An analysis on the Algeria-Morocco long-dormant conflict, and its challenges and opportunities for the Maghreb region.

 

The Algerian-Moroccan feud has made headlines due to the Algerian decision to cut all diplomatic ties with its neighbor in the summer of 2021. Although not surprising considering decades of tension-building and mutual provocations by both states, this decision’s consequences are far-reaching. This article offers to assess the cost of the Algerian-Moroccan conflict on the region’s economies and peoples.

 

The prosperity of Maghrebi economies is surely, although indirectly, affected by the Algerian-Moroccan feud.
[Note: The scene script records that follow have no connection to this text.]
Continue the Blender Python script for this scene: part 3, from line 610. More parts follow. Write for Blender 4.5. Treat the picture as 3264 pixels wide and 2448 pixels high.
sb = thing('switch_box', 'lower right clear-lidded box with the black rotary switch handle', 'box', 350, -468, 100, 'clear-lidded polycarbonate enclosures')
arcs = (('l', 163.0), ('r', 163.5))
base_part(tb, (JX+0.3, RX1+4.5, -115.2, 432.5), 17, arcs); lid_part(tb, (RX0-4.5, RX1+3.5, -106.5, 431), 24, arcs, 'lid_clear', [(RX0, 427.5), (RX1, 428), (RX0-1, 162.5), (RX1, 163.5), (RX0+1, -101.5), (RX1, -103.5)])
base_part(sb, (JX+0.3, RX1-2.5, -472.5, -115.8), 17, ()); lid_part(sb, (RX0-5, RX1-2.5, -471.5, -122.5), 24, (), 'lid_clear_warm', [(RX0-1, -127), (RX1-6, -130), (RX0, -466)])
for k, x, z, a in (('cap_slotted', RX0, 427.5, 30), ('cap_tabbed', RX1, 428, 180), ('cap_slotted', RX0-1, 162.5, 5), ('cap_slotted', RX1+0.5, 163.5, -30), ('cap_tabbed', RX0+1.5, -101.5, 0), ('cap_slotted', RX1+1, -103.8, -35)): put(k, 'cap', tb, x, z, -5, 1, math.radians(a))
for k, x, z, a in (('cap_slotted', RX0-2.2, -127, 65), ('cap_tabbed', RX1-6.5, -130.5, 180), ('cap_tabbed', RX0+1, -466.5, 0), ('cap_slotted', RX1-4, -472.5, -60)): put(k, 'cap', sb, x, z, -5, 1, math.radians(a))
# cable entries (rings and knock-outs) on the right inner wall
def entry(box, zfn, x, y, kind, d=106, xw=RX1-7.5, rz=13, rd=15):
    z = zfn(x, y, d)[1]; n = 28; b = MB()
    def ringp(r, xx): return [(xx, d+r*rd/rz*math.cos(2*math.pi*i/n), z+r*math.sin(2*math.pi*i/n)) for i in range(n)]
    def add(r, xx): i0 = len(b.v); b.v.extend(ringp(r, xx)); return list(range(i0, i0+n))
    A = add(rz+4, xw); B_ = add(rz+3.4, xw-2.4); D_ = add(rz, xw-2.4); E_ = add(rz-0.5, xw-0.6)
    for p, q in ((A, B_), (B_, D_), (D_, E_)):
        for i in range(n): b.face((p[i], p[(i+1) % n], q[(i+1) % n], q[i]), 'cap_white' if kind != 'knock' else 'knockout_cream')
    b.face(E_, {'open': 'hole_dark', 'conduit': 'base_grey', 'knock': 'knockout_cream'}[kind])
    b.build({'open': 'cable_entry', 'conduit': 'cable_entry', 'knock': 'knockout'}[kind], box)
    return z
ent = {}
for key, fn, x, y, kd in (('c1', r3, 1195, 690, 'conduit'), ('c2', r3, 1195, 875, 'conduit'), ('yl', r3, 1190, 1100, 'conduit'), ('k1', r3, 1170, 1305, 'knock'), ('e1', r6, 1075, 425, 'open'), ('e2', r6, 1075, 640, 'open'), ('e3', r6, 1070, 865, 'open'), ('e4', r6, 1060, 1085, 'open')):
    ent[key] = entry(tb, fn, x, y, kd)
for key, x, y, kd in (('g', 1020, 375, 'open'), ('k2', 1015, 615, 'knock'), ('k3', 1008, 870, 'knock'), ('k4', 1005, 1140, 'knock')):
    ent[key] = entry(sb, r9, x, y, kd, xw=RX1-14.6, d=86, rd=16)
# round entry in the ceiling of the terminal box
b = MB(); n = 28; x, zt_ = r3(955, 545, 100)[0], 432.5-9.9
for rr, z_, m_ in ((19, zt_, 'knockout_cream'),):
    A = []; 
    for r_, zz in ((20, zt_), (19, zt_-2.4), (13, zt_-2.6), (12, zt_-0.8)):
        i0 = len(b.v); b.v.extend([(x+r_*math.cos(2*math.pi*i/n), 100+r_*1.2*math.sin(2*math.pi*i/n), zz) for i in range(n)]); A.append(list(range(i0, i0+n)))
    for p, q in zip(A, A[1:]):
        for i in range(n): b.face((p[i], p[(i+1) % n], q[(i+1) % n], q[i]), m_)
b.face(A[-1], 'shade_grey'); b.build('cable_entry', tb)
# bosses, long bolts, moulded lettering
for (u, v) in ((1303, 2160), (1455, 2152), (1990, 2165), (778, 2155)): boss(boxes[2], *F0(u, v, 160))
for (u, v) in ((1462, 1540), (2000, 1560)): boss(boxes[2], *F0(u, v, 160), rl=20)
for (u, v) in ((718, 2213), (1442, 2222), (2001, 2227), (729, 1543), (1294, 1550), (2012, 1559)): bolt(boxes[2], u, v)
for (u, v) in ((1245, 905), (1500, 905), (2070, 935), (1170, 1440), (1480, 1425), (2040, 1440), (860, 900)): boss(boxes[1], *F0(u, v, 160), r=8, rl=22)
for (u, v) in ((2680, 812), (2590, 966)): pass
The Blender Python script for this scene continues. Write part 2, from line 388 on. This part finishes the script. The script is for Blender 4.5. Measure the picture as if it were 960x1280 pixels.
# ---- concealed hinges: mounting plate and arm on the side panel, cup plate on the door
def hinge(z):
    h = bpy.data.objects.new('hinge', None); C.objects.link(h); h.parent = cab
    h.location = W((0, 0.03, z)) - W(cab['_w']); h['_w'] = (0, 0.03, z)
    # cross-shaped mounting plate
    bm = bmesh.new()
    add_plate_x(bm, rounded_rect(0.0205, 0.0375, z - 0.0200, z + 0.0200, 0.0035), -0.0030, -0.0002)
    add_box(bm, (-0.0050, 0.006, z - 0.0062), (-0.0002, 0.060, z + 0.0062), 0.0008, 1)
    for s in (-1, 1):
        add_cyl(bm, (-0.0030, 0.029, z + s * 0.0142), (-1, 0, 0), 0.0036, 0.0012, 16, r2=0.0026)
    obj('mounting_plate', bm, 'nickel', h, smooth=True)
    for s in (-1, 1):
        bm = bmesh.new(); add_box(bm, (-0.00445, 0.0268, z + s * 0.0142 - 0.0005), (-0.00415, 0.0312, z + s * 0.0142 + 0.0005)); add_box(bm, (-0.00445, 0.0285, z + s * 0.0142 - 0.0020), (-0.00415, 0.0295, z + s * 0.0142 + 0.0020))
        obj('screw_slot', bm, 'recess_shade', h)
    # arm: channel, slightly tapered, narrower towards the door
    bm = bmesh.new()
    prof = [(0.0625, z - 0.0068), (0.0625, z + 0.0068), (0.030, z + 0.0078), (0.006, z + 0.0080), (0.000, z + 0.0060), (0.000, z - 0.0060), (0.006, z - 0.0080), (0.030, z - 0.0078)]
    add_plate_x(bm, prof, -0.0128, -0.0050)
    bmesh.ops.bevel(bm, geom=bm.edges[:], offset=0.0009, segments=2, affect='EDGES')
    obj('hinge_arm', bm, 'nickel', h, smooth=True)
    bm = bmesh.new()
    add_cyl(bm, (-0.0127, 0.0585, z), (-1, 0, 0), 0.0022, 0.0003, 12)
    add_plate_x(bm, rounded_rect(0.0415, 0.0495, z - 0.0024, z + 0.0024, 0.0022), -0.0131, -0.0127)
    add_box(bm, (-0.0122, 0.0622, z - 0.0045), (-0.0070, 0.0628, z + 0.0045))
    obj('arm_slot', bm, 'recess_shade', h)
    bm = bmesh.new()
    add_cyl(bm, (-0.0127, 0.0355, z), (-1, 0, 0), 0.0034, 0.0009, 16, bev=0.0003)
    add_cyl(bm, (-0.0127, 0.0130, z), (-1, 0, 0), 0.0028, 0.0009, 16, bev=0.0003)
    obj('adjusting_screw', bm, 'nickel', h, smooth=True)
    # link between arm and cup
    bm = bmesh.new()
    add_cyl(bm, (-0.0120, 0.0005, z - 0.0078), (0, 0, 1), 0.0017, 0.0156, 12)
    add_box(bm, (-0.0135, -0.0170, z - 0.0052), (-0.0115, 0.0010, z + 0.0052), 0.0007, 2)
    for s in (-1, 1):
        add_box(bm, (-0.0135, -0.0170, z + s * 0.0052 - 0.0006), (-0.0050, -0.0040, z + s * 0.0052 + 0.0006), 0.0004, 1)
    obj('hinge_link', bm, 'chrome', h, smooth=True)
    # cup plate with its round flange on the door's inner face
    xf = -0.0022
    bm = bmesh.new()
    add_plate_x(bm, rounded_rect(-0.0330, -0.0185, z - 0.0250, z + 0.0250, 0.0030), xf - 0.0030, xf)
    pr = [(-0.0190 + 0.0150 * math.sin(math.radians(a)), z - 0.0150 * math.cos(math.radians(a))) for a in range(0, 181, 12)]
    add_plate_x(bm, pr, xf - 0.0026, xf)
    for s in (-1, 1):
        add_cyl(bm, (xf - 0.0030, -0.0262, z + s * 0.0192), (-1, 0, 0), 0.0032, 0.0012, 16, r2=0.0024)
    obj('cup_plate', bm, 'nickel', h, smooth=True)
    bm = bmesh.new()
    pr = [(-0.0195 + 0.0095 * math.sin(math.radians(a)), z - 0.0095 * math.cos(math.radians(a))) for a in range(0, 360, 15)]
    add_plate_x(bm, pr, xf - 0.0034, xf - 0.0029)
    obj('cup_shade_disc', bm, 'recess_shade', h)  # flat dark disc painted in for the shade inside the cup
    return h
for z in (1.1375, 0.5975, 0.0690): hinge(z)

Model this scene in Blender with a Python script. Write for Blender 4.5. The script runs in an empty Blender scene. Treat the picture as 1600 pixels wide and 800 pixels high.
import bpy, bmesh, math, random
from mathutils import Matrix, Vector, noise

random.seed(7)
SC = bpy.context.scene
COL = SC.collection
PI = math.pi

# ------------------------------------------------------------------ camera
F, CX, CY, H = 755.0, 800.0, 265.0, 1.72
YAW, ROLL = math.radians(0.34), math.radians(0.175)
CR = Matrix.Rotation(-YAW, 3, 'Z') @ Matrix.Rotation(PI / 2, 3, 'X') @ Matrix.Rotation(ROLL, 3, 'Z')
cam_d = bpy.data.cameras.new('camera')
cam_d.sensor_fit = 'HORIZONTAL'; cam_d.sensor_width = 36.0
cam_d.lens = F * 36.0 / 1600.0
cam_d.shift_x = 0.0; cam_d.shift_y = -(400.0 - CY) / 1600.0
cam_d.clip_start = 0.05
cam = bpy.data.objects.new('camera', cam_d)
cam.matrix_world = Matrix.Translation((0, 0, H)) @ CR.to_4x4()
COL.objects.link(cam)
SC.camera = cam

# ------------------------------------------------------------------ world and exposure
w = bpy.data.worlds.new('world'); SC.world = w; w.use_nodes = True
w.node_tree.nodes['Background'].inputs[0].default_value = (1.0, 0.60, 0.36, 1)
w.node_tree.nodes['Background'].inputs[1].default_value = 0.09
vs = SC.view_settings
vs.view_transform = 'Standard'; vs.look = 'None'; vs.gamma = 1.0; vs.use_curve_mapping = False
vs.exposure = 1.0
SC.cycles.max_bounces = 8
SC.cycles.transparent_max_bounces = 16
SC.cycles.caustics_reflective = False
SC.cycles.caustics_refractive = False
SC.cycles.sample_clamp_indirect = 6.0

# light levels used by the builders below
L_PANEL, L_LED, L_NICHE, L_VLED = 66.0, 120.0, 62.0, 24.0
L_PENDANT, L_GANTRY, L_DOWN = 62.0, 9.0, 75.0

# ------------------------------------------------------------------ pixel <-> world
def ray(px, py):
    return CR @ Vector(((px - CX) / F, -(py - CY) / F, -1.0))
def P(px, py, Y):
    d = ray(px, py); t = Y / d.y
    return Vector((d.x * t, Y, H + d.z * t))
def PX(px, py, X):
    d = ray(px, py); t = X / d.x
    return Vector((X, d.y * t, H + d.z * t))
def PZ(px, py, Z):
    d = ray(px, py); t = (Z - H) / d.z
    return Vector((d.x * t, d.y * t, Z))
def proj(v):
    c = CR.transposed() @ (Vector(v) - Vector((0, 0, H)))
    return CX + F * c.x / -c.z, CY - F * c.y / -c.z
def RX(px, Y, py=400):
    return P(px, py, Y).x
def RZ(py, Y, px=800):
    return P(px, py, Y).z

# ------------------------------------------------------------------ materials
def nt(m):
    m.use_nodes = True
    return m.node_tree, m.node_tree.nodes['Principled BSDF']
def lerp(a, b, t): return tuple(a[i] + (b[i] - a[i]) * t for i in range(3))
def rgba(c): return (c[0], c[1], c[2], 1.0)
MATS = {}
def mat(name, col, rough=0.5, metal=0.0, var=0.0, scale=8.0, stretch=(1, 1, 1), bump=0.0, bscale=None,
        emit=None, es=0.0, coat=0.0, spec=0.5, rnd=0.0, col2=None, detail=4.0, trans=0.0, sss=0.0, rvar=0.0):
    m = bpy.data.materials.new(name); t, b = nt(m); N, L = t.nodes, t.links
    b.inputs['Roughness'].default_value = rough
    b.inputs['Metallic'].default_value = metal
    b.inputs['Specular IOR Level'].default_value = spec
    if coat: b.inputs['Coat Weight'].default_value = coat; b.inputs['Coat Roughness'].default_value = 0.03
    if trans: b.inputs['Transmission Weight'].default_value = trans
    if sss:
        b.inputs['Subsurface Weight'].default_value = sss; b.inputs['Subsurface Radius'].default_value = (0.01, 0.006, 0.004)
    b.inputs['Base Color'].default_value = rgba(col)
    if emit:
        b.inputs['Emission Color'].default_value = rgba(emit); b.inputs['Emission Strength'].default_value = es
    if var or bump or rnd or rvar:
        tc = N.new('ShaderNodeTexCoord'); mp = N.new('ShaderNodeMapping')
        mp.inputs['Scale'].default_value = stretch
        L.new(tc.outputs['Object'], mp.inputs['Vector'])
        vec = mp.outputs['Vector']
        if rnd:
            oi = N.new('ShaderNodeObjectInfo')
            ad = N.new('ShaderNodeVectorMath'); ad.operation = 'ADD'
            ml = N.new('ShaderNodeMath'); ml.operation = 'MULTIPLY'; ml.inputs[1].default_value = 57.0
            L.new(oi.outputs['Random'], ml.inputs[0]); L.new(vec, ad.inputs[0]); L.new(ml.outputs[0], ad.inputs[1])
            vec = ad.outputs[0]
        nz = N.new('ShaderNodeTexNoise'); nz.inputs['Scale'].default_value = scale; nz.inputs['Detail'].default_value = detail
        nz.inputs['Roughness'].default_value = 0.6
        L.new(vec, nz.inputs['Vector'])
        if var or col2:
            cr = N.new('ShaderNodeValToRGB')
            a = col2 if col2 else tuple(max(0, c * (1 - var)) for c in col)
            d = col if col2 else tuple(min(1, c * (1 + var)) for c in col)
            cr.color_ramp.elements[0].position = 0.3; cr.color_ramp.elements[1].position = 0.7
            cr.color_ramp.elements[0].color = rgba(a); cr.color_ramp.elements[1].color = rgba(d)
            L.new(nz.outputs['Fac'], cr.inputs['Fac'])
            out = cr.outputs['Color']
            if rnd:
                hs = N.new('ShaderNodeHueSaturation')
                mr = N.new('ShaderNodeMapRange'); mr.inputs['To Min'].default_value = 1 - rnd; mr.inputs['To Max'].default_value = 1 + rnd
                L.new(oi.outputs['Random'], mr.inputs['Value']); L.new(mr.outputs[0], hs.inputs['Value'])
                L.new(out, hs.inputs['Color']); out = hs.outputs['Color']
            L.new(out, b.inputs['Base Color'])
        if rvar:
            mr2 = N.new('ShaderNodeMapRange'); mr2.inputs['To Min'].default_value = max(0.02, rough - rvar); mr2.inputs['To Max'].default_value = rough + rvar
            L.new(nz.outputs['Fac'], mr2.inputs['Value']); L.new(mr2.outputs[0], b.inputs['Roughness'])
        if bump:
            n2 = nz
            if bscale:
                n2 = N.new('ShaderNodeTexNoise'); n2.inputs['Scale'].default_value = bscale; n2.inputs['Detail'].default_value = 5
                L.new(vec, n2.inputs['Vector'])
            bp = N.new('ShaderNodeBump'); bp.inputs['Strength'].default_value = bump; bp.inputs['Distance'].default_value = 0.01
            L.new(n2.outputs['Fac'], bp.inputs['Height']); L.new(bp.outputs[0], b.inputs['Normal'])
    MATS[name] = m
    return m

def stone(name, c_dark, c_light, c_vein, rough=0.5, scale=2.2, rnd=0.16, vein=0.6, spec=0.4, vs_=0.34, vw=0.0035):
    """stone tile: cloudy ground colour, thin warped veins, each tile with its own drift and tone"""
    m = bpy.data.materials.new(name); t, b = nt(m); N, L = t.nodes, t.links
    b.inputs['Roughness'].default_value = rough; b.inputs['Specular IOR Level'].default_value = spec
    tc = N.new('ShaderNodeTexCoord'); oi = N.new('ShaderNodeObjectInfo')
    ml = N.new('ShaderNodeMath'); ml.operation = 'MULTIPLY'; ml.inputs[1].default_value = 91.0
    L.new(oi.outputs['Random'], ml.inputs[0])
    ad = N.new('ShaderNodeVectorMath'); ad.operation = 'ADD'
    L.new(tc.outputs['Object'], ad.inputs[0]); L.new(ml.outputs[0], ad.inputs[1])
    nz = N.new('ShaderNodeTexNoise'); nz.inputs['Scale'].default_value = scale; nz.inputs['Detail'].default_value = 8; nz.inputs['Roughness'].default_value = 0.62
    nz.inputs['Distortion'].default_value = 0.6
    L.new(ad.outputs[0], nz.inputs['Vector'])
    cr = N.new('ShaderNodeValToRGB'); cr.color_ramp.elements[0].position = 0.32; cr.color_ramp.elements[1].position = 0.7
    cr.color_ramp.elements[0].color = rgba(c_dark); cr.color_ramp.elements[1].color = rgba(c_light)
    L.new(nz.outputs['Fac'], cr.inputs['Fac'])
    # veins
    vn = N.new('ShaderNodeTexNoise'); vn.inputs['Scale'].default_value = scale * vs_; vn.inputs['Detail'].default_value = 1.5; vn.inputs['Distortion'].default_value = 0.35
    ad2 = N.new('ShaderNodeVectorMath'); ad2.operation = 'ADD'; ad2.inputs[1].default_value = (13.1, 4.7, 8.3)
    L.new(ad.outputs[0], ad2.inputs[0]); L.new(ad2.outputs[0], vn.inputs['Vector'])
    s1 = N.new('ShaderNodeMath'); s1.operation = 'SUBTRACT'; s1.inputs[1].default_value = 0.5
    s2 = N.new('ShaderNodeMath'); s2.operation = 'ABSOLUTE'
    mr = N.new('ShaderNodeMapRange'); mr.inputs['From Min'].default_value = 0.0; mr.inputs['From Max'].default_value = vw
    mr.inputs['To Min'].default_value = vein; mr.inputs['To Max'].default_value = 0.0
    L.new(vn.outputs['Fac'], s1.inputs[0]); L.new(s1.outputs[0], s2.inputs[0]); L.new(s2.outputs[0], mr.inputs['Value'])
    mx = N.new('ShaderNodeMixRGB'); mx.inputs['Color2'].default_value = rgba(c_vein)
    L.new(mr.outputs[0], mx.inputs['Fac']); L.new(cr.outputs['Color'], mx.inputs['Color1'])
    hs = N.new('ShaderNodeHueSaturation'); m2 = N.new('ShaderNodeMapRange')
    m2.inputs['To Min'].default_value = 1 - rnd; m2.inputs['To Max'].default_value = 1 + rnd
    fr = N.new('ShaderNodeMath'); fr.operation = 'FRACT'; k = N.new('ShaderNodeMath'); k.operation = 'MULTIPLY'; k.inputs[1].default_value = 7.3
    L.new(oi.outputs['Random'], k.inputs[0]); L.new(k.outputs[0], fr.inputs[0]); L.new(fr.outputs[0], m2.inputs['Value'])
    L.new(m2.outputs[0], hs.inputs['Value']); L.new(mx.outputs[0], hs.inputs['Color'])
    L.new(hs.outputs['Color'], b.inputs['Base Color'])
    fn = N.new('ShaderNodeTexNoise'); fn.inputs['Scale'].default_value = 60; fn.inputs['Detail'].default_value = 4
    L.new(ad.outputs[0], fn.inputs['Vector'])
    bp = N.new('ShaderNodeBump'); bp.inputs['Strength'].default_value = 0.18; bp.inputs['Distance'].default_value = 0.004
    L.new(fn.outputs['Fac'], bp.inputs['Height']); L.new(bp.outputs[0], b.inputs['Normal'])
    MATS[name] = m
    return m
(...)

According to a 2010 World Bank prospective report, economic integration in the Maghreb could have increased per capita GDP between 2005 and 2015 by 34% for Algeria, 27% for Morocco and 24% for Tunisia. The United Nations Economic Commission for Africa (ECA) estimates that an integrated Maghreb union would have boosted its five countries’ economies by the equivalent of 5% of their combined GDP.

 

Even within the African continent, the Maghreb is the worst performing trading bloc. According to a 2019 report by the African Development Bank (ADB), intra-Maghreb trade is performing poorly compared to the continent’s other Regional Economic Communities (RECs). It was limited to 2.7% of the foreign trade of countries of the Arab Maghreb Union (AMU) in 2017, by contrast to 3.1% in 2016 and an average of 3.2% over the period 2012-2017.